Stars, like sparkling gems in the dark sky, can transform into something extraordinary. Recently, scientists discovered a white dwarf star located just 104 light-years away from us. This dying star is composed mainly of carbon and metallic oxygen. As it cools, its center is turning into a dense and hard structure resembling a “cosmic diamond” made of crystallized carbon and oxygen.
The findings were published in a scientific paper accepted by the Monthly Notices of the Royal Astronomical Society and available on the preprint website arXiv.
“In this work we present the discovery of a new Sirius-like quadruple system at 32 parsecs distance, composed of a crystallizing white dwarf companion to the previously known triple HD 190412,” write an international team of astronomers led by Alexander Venner of the University of Southern Queensland in Australia.
“By virtue of its association with these main sequence companions, this is the first crystallizing white dwarf whose total age can be externally constrained, a fact that we make use of by attempting to empirically measure a cooling delay caused by core crystallization in the white dwarf.”
Stars, like everything in the universe, undergo changes. When stars exhaust their fuel for nuclear fusion, they evolve into something new. For most stars, including our Sun, this transformation leads to becoming a white dwarf star.

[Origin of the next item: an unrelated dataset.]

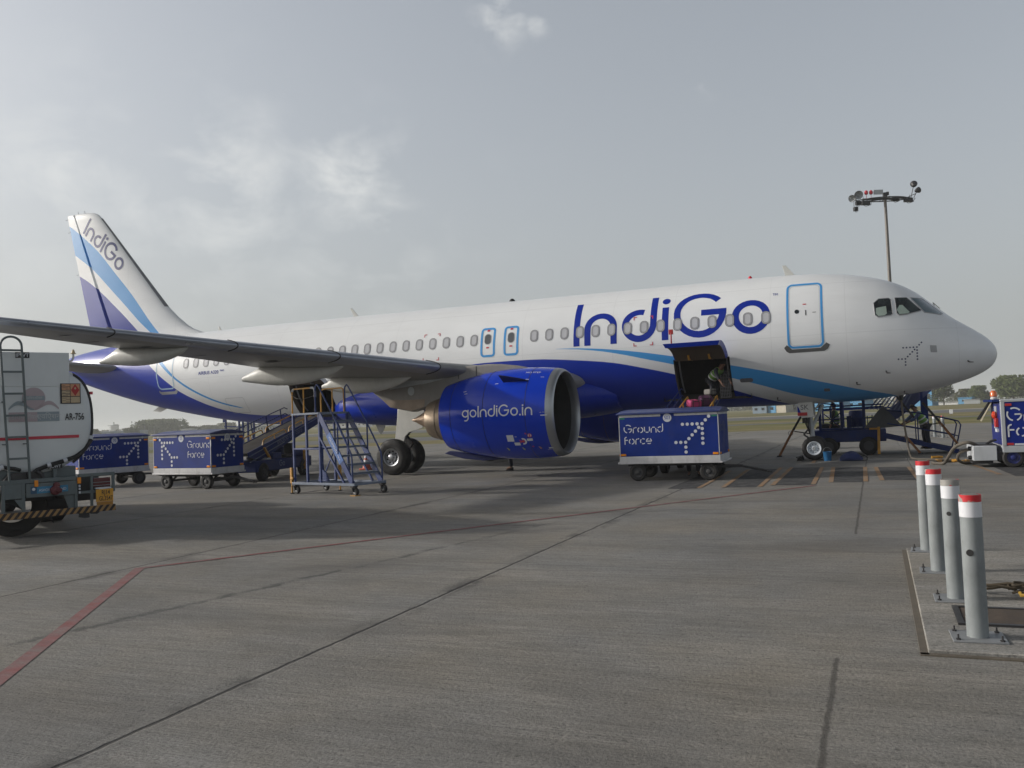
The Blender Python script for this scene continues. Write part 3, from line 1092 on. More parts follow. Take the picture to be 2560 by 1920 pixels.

When a star runs out of fuel, its outer material is ejected into space, while the core collapses into an ultra-dense object about the size of Earth, but with a mass of 1.4 Suns. The matter inside a white dwarf star is highly compressed and prevented from further collapse by electron degeneracy pressure, a phenomenon that stops it from becoming denser like a neutron star or a black hole.
White dwarf stars emit dim light resulting from residual heat. Over time, they cool down and are expected to evolve into something called a black dwarf, a cold lump of crystallized carbon. This process takes an incredibly long time, approximately a quadrillion years.
However, we can detect signs of crystallization starting in the cores of white dwarfs in our vicinity. During this process, carbon and oxygen atoms inside the star stop moving freely and form bonds, arranging themselves into a crystal structure. This releases energy in the form of heat.
The cooling of white dwarf stars slows down during crystallization, causing a plateau in their brightness and color. The precise measurement of a star’s brightness requires accurate distance information, which has become possible through the high-precision stellar mapping conducted by the Gaia mission.
Researchers using Gaia data made an interesting discovery. They found a white dwarf star, named HD 190412 C, in a system previously believed to consist of three stars. This finding turned the system into a quadruple-star system. The properties of HD 190412 C suggest that it is undergoing the crystallization process.
It is unclear whether the crystallizing white dwarf is composed of diamond and although this finding alone is not enough to change our models of white dwarf crystallization, it suggests that there could be numerous similar systems in the universe that we can study to better understand this fascinating process. The proximity of this discovery to Earth opens up possibilities for further research and benchmarking.
“We propose that the discovery of this system at only 32 parsecs suggests that similar Sirius-like systems containing crystallizing white dwarfs are likely to be numerous. Future discoveries may therefore allow for stronger tests of white dwarf crystallization models,” the researchers write.
“We conclude that the discovery of the HD 190412 system has opened up a new avenue for understanding crystallizing white dwarfs.”